On Thu, Jan 11, 2018 at 11:48 AM, Eric Dumazet <edumazet@...gle.com> wrote:
> That was the purpose on the last patch : As soon as ksoftirqd is scheduled
> (by some kind of jitter in the 99,000 pps workload, or antagonist wakeup),
> we then switch to a mode where process scheduler can make decisions
> based on threads prios and cpu usage.

Yeah, but that really screws up everybody else.

It really is a soft *interrupt*. That was what it was designed for.
The thread handling is not primary, it's literally a fallback to avoid
complete starvation.

The fact that networking has now - for several years - tried to make
it some kind of thread and get fairness with user threads is all
entirely antithetical to what softirq was designed for.

> Then, as soon as the load was able to finish in its quantum the
> pending irqs, we re-enter the mode
> where softirq are immediately serviced.

Except that's not at all how the code works.

As I pointed out, the softirq thread can be scheduled away, but the
"softiq_running()" wil stilll return true - and the networking code
has now screwed up all the *other* softirqs too!

I really suspect that what networking wants is more like the
workqueues.

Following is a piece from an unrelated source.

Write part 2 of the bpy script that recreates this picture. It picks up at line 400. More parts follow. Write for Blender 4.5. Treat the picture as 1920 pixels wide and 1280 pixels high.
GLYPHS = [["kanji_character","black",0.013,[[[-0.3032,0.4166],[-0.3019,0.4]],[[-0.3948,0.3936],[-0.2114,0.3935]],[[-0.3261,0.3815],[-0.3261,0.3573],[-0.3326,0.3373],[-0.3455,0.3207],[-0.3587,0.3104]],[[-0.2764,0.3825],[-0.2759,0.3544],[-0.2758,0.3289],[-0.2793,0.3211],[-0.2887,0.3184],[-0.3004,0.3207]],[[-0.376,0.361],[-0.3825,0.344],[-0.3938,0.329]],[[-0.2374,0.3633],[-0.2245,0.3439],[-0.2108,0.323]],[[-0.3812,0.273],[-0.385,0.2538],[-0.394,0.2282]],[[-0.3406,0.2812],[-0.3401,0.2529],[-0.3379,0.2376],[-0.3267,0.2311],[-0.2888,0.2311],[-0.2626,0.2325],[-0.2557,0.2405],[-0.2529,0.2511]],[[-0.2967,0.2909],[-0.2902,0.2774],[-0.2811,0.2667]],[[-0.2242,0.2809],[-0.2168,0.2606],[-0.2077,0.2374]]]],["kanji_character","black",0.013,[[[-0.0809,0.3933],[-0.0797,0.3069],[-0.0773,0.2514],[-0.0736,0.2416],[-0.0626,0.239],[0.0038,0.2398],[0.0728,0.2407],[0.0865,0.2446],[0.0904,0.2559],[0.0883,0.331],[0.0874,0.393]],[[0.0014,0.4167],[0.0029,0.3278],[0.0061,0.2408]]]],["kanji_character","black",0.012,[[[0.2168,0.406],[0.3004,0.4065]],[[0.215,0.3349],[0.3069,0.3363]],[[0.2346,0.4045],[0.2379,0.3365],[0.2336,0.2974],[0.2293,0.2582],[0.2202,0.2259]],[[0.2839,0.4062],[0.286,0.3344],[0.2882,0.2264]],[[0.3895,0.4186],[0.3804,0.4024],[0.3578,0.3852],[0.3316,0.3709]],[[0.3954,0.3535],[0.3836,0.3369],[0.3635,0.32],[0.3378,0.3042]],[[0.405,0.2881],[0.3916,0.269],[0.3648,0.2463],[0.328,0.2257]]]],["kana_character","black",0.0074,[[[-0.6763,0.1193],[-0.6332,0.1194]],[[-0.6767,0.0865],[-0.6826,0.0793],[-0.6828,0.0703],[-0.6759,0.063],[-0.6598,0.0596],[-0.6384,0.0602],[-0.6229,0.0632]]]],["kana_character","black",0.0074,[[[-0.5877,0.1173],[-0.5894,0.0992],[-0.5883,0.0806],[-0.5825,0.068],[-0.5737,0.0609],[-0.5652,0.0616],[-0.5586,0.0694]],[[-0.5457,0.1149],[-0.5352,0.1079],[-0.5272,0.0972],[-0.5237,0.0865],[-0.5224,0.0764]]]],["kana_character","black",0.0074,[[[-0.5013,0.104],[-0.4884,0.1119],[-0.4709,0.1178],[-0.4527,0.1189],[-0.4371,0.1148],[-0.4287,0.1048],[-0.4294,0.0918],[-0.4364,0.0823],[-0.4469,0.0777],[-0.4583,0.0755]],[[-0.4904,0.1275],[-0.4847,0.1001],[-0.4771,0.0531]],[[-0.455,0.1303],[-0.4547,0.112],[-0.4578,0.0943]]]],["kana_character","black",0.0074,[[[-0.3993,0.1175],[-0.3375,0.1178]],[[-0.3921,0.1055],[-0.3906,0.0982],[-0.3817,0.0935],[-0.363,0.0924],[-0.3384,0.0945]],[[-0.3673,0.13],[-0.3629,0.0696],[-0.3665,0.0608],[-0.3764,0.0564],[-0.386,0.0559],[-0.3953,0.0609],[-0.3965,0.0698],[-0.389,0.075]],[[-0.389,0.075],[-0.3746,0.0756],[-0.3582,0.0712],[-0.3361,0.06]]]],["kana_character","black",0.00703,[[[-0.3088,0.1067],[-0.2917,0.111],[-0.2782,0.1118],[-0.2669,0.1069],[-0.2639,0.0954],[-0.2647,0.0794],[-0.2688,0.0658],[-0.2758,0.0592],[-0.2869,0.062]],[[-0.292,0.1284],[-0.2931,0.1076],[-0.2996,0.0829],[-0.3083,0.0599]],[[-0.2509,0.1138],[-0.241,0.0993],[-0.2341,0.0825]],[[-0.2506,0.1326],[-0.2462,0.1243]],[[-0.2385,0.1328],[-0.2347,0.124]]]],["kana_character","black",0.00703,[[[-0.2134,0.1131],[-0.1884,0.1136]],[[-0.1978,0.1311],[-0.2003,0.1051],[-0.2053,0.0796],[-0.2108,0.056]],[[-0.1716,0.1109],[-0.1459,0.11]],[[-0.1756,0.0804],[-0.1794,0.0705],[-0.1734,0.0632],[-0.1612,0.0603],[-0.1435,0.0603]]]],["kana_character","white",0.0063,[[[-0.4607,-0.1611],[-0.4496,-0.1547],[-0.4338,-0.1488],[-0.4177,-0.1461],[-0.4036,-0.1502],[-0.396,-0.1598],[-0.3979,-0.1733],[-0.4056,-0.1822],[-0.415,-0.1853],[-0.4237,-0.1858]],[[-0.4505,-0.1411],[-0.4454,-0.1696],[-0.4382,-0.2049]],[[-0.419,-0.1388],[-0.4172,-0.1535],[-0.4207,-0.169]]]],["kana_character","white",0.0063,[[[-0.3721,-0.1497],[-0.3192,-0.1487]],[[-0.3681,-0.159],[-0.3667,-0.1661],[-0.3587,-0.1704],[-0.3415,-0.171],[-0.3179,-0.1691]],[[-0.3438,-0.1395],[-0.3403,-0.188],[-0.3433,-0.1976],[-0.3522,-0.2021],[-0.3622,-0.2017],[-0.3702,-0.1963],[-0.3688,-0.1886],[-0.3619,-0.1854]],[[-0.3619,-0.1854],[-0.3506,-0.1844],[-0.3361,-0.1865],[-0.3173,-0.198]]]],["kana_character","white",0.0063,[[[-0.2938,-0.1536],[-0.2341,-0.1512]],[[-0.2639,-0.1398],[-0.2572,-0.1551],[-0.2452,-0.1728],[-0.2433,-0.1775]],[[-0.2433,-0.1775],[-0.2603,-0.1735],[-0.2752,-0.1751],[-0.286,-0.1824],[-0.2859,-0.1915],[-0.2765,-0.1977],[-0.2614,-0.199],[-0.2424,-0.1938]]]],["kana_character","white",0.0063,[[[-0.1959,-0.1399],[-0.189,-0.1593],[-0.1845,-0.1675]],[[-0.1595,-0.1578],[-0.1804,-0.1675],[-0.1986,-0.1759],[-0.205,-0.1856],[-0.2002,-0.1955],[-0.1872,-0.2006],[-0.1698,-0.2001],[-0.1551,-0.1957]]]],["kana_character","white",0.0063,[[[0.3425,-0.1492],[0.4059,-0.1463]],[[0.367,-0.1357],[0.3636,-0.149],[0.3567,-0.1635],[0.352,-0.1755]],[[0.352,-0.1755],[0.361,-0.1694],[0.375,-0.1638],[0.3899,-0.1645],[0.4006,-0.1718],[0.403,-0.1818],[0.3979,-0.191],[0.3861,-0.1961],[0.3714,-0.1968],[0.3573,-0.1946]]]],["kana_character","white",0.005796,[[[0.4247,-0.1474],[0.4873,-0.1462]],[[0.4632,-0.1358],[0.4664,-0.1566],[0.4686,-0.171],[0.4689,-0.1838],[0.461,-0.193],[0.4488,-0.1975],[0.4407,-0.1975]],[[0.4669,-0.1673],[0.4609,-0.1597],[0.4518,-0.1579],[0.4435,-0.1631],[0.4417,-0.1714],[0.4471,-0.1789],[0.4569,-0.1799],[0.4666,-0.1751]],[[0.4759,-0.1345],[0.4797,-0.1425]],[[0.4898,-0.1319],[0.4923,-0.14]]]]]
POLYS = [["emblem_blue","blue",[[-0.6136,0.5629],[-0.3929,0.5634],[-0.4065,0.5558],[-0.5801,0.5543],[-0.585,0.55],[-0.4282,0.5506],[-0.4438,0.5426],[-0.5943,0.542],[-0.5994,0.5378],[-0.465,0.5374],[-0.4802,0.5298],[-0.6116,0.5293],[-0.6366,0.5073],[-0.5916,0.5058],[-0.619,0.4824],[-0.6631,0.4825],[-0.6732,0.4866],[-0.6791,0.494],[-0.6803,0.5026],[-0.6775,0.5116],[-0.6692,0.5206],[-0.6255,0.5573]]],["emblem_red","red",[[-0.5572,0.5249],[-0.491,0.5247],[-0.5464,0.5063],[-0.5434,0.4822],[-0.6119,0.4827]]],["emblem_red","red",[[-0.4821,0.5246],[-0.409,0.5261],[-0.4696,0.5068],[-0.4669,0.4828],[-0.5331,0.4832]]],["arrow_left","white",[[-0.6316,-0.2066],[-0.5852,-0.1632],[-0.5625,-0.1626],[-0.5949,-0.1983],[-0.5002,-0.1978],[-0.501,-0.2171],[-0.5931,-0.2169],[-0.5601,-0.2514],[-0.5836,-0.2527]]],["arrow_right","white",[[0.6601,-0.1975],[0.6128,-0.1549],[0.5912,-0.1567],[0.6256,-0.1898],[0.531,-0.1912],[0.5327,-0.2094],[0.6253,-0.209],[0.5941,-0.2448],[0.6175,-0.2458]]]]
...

Or at least more isolation between different softirq
users, but that's fairly fundamentally hard, given how softirqs are
designed.

My dvb-fixing patch was an *extremely* stupid version of that "more
isolation".  But it really is a complete hack, saying that tasklets
are special and shouldn't trigger ksoftirqd. They're not really all
that special, but it at least isolated the USB/DVB usage from the
"networking wants softirqd" problem.